Baudelaire’s lawyer added:
"Gentlemen, change this into prose, delete the rhyme and the caesura, grasp the substance of this powerful and vivid language and the underlying intentions; and tell me if we have ever heard this language being delivered from the Christrian pulpit, from the lips of some fiery preacher; tell me if the same thoughts would not be found, perhaps sometimes even the same expressions, in the homilies of some strict and unsophisticated father of the Church".
On 31 May 1949, at the request of the Société des gens de lettres, the Paris Court of Cassation in a decision on the merits, quashed the above-mentioned judgment of the Seine Regional Court on the following grounds:
"Whereas the prohibited poems do not contain any obscene or even rude term and do not exceed the licence which the artist is permitted ...
Whereas accordingly, the crime of offending public morality is not established ...
...
Quashes the judgment of 20 August 1857, restores the good name of Baudelaire, Poulet-Malassis and de Broisse ..."
When Baudelaire’s good name was thus restored, he had already been dead more than 80 years.
In legal terms, this was quite simply a miscarriage of justice.
(Source: "Le procès des Fleurs du Mal" - ‘Le journal des procès’ no. 85, 1986 - Bruxelles, Ed. Justice et Société)
SEPARATE OPINION, PARTLY CONCURRING AND PARTLY DISSENTING, OF JUDGE DE MEYER
(Translation)
I.
Art, or what claims to be art, certainly falls within the sphere of freedom of expression.
There is no need at all to try to see it was a vehicle for communicating information or ideas[1]: it may be that but it is doubtful whether it is necessarily so.
Whilst the right to freedom of expression "shall include" or "includes" the freedom to "seek", to "receive" and to "impart" "information" and "ideas"[2], it may also include other things.
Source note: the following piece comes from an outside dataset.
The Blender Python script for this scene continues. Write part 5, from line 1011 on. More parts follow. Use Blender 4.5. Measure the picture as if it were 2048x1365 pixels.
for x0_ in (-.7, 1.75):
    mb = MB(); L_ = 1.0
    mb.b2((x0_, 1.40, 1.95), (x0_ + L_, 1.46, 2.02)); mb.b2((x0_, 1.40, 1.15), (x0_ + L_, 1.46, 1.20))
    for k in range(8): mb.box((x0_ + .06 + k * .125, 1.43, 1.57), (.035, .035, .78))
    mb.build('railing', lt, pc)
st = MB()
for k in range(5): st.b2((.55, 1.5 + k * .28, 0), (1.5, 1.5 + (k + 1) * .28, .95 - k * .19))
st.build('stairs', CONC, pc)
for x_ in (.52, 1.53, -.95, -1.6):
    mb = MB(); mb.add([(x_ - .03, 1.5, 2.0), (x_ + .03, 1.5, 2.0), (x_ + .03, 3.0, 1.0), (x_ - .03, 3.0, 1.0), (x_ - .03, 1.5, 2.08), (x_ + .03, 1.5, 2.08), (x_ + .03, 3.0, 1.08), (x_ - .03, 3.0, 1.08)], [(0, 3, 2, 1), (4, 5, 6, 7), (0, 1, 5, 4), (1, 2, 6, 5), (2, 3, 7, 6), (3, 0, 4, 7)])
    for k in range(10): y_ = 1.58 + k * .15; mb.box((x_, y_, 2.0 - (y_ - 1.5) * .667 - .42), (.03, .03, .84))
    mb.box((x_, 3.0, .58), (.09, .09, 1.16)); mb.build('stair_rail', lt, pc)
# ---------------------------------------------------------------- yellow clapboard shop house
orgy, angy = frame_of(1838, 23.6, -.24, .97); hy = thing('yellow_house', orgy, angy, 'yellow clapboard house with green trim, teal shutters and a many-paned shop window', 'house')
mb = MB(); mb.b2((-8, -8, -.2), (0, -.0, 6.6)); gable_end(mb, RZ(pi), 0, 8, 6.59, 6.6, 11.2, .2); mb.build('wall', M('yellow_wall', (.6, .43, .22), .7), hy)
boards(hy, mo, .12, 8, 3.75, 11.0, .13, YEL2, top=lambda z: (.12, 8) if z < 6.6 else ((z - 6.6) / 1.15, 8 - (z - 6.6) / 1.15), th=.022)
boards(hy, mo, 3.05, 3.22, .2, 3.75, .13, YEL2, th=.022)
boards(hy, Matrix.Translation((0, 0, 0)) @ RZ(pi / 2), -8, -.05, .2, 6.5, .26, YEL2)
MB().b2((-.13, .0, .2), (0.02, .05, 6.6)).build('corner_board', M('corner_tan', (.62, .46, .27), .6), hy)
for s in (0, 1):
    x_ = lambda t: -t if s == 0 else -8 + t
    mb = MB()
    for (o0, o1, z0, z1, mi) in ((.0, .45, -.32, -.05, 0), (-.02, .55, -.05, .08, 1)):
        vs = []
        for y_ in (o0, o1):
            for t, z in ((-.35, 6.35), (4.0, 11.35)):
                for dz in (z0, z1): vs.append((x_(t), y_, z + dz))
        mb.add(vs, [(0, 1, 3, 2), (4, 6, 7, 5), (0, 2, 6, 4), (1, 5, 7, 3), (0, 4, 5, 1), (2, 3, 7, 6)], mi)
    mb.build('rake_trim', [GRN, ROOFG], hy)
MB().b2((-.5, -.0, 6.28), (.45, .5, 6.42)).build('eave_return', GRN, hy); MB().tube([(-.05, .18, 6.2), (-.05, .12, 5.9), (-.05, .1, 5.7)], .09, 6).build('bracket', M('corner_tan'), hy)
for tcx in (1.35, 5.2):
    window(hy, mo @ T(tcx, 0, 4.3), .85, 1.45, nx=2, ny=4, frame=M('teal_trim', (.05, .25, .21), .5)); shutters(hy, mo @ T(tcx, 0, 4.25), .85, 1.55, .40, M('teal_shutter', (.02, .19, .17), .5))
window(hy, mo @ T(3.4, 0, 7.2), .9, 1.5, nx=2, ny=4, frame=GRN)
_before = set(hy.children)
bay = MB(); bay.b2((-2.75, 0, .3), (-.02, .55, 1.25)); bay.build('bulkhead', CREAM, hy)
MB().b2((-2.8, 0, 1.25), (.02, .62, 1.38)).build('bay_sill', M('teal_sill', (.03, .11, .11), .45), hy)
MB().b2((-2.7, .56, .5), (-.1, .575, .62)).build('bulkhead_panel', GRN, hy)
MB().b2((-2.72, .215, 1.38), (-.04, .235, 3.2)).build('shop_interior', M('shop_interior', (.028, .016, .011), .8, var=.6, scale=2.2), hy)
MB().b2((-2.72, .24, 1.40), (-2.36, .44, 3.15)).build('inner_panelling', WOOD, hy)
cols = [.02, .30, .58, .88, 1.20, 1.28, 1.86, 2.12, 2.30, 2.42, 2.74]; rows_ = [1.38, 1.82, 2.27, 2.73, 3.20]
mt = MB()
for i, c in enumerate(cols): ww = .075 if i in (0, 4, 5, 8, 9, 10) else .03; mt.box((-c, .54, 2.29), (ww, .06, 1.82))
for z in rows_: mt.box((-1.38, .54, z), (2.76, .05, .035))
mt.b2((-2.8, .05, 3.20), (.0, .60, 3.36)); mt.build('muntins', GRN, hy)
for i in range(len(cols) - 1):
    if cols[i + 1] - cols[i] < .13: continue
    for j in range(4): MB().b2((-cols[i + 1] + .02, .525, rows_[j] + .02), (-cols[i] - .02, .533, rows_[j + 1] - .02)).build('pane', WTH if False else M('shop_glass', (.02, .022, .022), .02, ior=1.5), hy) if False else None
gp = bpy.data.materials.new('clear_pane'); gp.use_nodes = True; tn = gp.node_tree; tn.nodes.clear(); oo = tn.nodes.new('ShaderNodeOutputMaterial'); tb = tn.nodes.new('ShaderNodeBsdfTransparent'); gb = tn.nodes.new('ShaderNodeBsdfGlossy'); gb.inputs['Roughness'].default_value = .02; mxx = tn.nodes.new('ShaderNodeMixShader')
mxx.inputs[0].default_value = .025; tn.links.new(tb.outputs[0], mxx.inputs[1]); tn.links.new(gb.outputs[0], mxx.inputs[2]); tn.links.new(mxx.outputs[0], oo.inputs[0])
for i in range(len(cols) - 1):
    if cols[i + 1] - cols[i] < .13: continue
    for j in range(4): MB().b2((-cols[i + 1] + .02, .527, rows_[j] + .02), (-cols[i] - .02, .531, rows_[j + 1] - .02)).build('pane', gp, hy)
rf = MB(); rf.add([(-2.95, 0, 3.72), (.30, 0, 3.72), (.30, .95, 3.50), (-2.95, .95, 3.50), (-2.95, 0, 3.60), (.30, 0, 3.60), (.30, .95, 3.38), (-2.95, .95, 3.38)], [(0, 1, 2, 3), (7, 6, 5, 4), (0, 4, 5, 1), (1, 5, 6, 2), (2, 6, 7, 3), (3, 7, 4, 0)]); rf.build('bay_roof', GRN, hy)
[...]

The external manifestation of the human personality may take very different forms which cannot all be made to fit into the categories mentioned above.
II.
It is only with some hesitation that I have come to the view that the courts of the defendant State did not infringe the applicants’ right to freedom of expression by imposing on them the fines at issue in this case.
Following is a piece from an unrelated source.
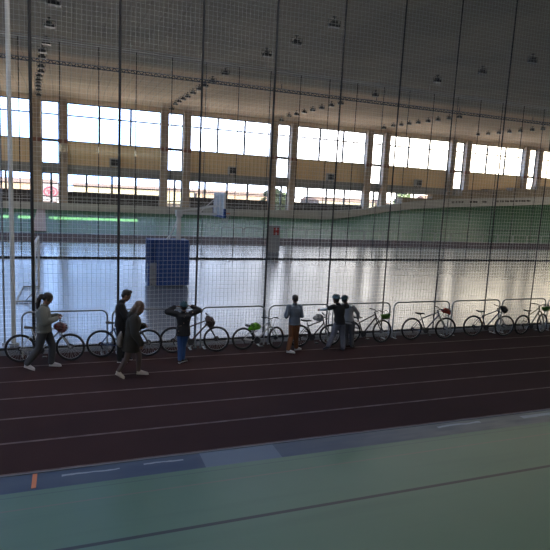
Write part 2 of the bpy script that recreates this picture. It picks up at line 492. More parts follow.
def tree(x, y, h, wd, label, conif):
    e = empty('tree', (x, y, -0.3), 0, label, 'tree', 'trees seen through the low windows')
    bm = bmesh.new(); tube(bm, [(0, 0, 0), (0.1, 0, h * 0.8)], [0.22, 0.06], 8); link('trunk', bm, BARK, e)
    bm = bmesh.new(); rnd = random.Random(int(x * 7))
    for i in range(420):
        t = rnd.random(); z = h * (0.2 + 0.8 * t)
        rad = wd * ((1 - t) ** 0.8 if conif else math.sqrt(max(0.02, 1 - (2 * t - 1) ** 2))) * math.sqrt(rnd.random())
        a = rnd.random() * 2 * PI; p_ = Vector((rad * math.cos(a), rad * math.sin(a), z)); s_ = 0.12 + 0.22 * rnd.random()
        r_ = bmesh.ops.create_icosphere(bm, subdivisions=1, radius=s_)
        bmesh.ops.transform(bm, matrix=Matrix.Translation(p_) @ Matrix.Rotation(a, 4, 'X') @ Matrix.Diagonal((1.6, 0.8, 0.6, 1)), verts=r_['verts'])
    link('foliage', bm, LEAF, e, False)
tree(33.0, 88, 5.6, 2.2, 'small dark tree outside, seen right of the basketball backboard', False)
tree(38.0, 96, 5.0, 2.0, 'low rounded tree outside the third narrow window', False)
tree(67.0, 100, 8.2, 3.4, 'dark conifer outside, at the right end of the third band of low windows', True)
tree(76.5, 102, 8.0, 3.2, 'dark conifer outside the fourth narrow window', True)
# pink round sign outside the leftmost narrow door window
bm = bmesh.new()
tube(bm, [(0.85 * math.cos(a), 0, 0.62 * math.sin(a)) for a in [i * PI / 12 for i in range(24)]], 0.10, 6, closed=True)
box(bm, -0.5, 0.5, -0.05, 0.05, 0.04, 0.22); box(bm, -0.35, 0.45, -0.05, 0.05, -0.26, -0.08)
fs_ = link('ring', bm, mat('pink_sign', (0.5, 0.10, 0.16), 0.6), None, False)
e = empty('street_sign', (-2.5, 80.0, -0.3), 0, 'pale board with a pink round emblem outside the leftmost narrow door window', 'sign')
fs_.parent = e; fs_.location = (0.35, -0.12, 3.5); fs_.name = 'emblem'
bm = bmesh.new(); box(bm, -2.2, 2.2, -0.05, 0.05, 2.2, 4.6); link('board', bm, mat('sign_board', (0.5, 0.5, 0.52), 0.7), e, False)
for s in (-1.6, 1.6):
    bm = bmesh.new(); tube(bm, [(s, 0, 0), (s, 0, 2.2)], 0.07, 8); link('post', bm, M_STEELD, e)

# ceiling, gently curved down to the windows, with a slit added out of view for the sun streak
prof = [(YW + 0.35, 12.35), (57.6, 12.6), (57.0, 12.8), (55, 12.95), (50, 12.8), (43.7, 12.65), (34.8, 12.35), (29.7, 12.05), (25.2, 11.78), (20, 11.66), (11.05, 11.57)]
prof2 = [(8.7, 11.48), (0, 11.3), (-8.3, 11.2)]
def slab(name, prof, xa, xb):
    bm = bmesh.new()
    r0 = [[bm.verts.new((x, y, z)) for y, z in prof] for x in (xa, xb)]
    r1 = [[bm.verts.new((x, y, z + 0.3)) for y, z in prof] for x in (xa, xb)]
    N = len(prof)
    for i in range(N - 1):
        bm.faces.new((r0[0][i], r0[1][i], r0[1][i + 1], r0[0][i + 1]))
        bm.faces.new((r1[0][i], r1[0][i + 1], r1[1][i + 1], r1[1][i]))
    bm.faces.new(r0[0] + list(reversed(r1[0]))); bm.faces.new(list(reversed(r0[1])) + r1[1])
    bm.faces.new((r0[0][0], r1[0][0], r1[1][0], r0[1][0])); bm.faces.new((r0[0][-1], r0[1][-1], r1[1][-1], r1[0][-1]))
    bmesh.ops.recalc_face_normals(bm, faces=list(bm.faces))
    return struct(name, bm, M_CEIL, smooth=False)
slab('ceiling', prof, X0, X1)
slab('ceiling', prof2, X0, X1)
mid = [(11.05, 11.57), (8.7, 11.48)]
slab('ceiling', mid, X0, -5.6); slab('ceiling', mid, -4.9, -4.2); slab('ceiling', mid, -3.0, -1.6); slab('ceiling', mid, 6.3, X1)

# end walls and wall behind the stands
def wallbox(name, boxes, ma=None):
    bm = bmesh.new()
    for b_ in boxes: box(bm, *b_)
    return struct(name, bm, ma or M_WALL)
wallbox('wall_left', [(X0 - .3, X0, -8.3, YW + .35, -0.2, 5.5), (X0 - .3, X0, -8.3, YW + .35, 10.5, 13.3),
                      (X0 - .3, X0, -8.3, 1, 5.5, 10.5), (X0 - .3, X0, 51, YW + .35, 5.5, 10.5)] +
        [(X0 - .3, X0, y, y + 0.6, 5.5, 10.5) for y in (12, 25, 38)])
wallbox('wall_right', [(X1, X1 + .3, -8.3, YW + .35, -0.2, 5.5), (X1, X1 + .3, -8.3, YW + .35, 10.5, 13.3),
                      (X1, X1 + .3, -8.3, 1, 5.5, 10.5), (X1, X1 + .3, 51, YW + .35, 5.5, 10.5)] +
        [(X1, X1 + .3, y, y + 0.6, 5.5, 10.5) for y in (12, 25, 38)])
for i, (ya, yb) in enumerate(((1, 12), (12.6, 25), (25.6, 38), (38.6, 51))):
    e = empty('window_%d' % (wn + 20 + i), (X1 + 0.15, (ya + yb) / 2, 5.5)); e['kind'] = 'structure'
    h = (yb - ya) / 2
    bm = bmesh.new()
    box(bm, -.05, .05, -h, h, 0, .08); box(bm, -.05, .05, -h, h, 4.92, 5)
    for y in (-h, -h / 3 - .04, h / 3 - .04, h - .08): box(bm, -.05, .05, y, y + .08, .08, 4.92)
    link('window_frame', bm, M_FRAME, e, False)
    bm = bmesh.new(); box(bm, -.006, .006, -h + .08, h - .08, .08, 4.92); link('pane', bm, GLASS, e, False)
wallbox('wall_back', [(X0 - .3, X1 + .3, -8.3, -8.0, -0.2, 5.7), (X0 - .3, X1 + .3, -8.3, -8.0, 8.5, 11.6)] +
        [(x, x + 1.0, -8.3, -8.0, 5.7, 8.5) for x in range(-26, 84, 10)])
for i in range(11):
    e = empty('window_%d' % (wn + 4 + i), (-26 + 10 * i + 5.5, -8.15, 5.7)); e['kind'] = 'structure'
    bm = bmesh.new()
    box(bm, -4.5, 4.5, -.05, .05, 0, .08); box(bm, -4.5, 4.5, -.05, .05, 2.72, 2.8)
    for x in (-4.5, -1.54, 1.46, 4.42): box(bm, x, x + .08, -.05, .05, .08, 2.72)
    link('window_frame', bm, M_FRAME, e, False)
    bm = bmesh.new(); box(bm, -4.42, 4.42, -.006, .006, .08, 2.72); link('pane', bm, GLASS, e, False)
# unseen block added behind the camera side to keep low sun off the windows
bm = bmesh.new()
box(bm, X0 - 30, X1 + 30, -34, -30, 0, 16.6)
for q in range(40): box(bm, X0 - 28 + q * 4.2, X0 - 26 + q * 4.2, -29.99, -29.9, 3, 5)
struct('sun_blocker', bm, M_WALL)
for i, (ya, yb) in enumerate(((1, 12), (12.6, 25), (25.6, 38), (38.6, 51))):
    e = empty('window_%d' % (wn + i), (X0 - 0.15, (ya + yb) / 2, 5.5)); e['kind'] = 'structure'
    h = (yb - ya) / 2
    bm = bmesh.new()
    box(bm, -.05, .05, -h, h, 0, .08); box(bm, -.05, .05, -h, h, 4.92, 5); 
    for y in (-h, -h / 3 - .04, h / 3 - .04, h - .08): box(bm, -.05, .05, y, y + .08, .08, 4.92)
    link('window_frame', bm, M_FRAME, e, False)
    bm = bmesh.new(); box(bm, -.006, .006, -h + .08, h - .08, .08, 4.92); link('pane', bm, GLASS, e, False)

# stand steps behind the far parapet at the right
for i, (a, b, z) in enumerate(((37.6, 42.0, 4.75), (42.0, 46.3, 5.35), (46.3, 50.3, 6.0), (50.3, 54.4, 6.35), (54.4, 58.6, 6.75), (58.6, 63, 7.2))):
    bm = bmesh.new()
    box(bm, a + .02, b - .02, 56.3, 57.5, 1.76, z, 0.02)
    struct('trim_%d' % (n + i), bm, M_SEAT)

# ------------------------------------------------------------------ nets
def net(name, label, y, x0, x1, z1, cell, r, ma, cables, cr, hem, zbot=0.04, sway=0.03, hemr=0.03, cable_top=None):
    e = empty(name, ((x0 + x1) / 2, y, 0), 0, label, 'net')
    cx = (x0 + x1) / 2
    bm = bmesh.new()
    nv = int((x1 - x0) / cell)
    nz = 16
    def off(x, z):
        f = z / z1
        return sway * math.sin(x * 2.9 + 0.6 * math.sin(x * 0.7)) * (0.35 + math.sin(PI * f)) , 0.12 * cell * noise.noise(Vector((x * 0.9, z * 0.5, 3.1)))
    for i in range(nv + 1):
        x = x0 + i * cell
        pts = []
        for q in range(nz + 1):
            z = zbot + (z1 - zbot) * q / nz
            dy, dx = off(x, z)
            pts.append((x - cx + dx, dy, z))
        tube(bm, pts, r, 3, False)
    nh = int((z1 - zbot) / cell)
    st = 0.55
    ns = int((x1 - x0) / st)
    for i in range(nh + 1):
        z = zbot + i * cell
        pts = []
        for q in range(ns + 1):
            x = x0 + (x1 - x0) * q / ns
            dy, dx = off(x, z)
            pts.append((x - cx, dy, z + 0.2 * cell * noise.noise(Vector((x * 0.35, z * 0.3, 9.0)))))
        tube(bm, pts, r, 3, False)
    link('mesh', bm, ma, e, False)
    for x, rr in cables:
        bm = bmesh.new()
        tube(bm, [(x - cx, off(x, z)[0], z) for z in [zbot + (z1 - zbot) * q / 10 for q in range(11)]], rr, 8)
        link('cable', bm, M_BLACK, e)
    bm = bmesh.new(); tube(bm, [(x0 - cx, 0, zbot + hemr), (x1 - cx, 0, zbot + hemr)], hemr, 8); link('hem', bm, M_BLACK, e)
    bm = bmesh.new(); tube(bm, [(x0 - cx, 0, z1), (x1 - cx, 0, z1)], 0.035, 8); link('top_rail', bm, M_RAIL, e)
    return e
near_cables = [(-12.80 + 2.0 * i, 0.024) for i in range(0, 6)] + [(-0.80, 0.038), (1.20, 0.032), (3.24, 0.028), (5.24, 0.030), (7.25, 0.026), (9.18, 0.022), (11.14, 0.018), (13.18, 0.02), (15.18, 0.018)] + [(17.2 + 2.0 * i, 0.018) for i in range(6)]
net('divider_net', 'large pale mesh divider net with black hanging cables standing between the bicycles and the court', 14.3, -13, 28, 11.4, 0.112, 0.0022, M_NET, near_cables, 0.03, True)
far_cables = [(-2.42 + 2.03 * i, 0.024) for i in range(-4, 28)]
net('divider_net', 'far mesh divider net with thin cables and black hem beyond the basketball hoop', 32.97, -12, 56, 11.75, 0.15, 0.0018, M_NET2, far_cables, 0.02, True, zbot=0.0, sway=0.02, hemr=0.05)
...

That I was finally able to form this view owed much to the fact that the paintings in question were exhibited in rather special circumstances[3]. This factor made it possible for the Swiss courts properly to determine, without going beyond the limits of their discretionary power, that to impose these fines was "necessary in a democratic society".
It might have been otherwise if these paintings had been exhibited in other circumstances.
III.
The particular nature of the circumstances of their exhibition in Fribourg in 1981 leads me, moreover, to believe that it has not been shown that in this case it was necessary to confiscate the paintings.
Rather it seems to me that such confiscation went beyond what could be considered necessary and that the fines were sufficient on their own.
* Note by the Registrar: The case is numbered 25/1986/123/174. The second figure indicates the year in which the case was referred to the Court and the first figure its place on the list of cases referred in that year; the last two figures indicate, respectively, the case's order on the list of cases and of originating applications (to the Commission) referred to the Court since its creation.
[1] See paragraph 27 of the judgment.
[2] See Article 10 (art. 10) of the European Convention on Human Rights, Article 19 of the International Covenant on Civil and Political Rights and Article 19 of the Universal Declaration of Human Rights.
[3] See the first sub-paragraph of paragraph 36 of the judgment.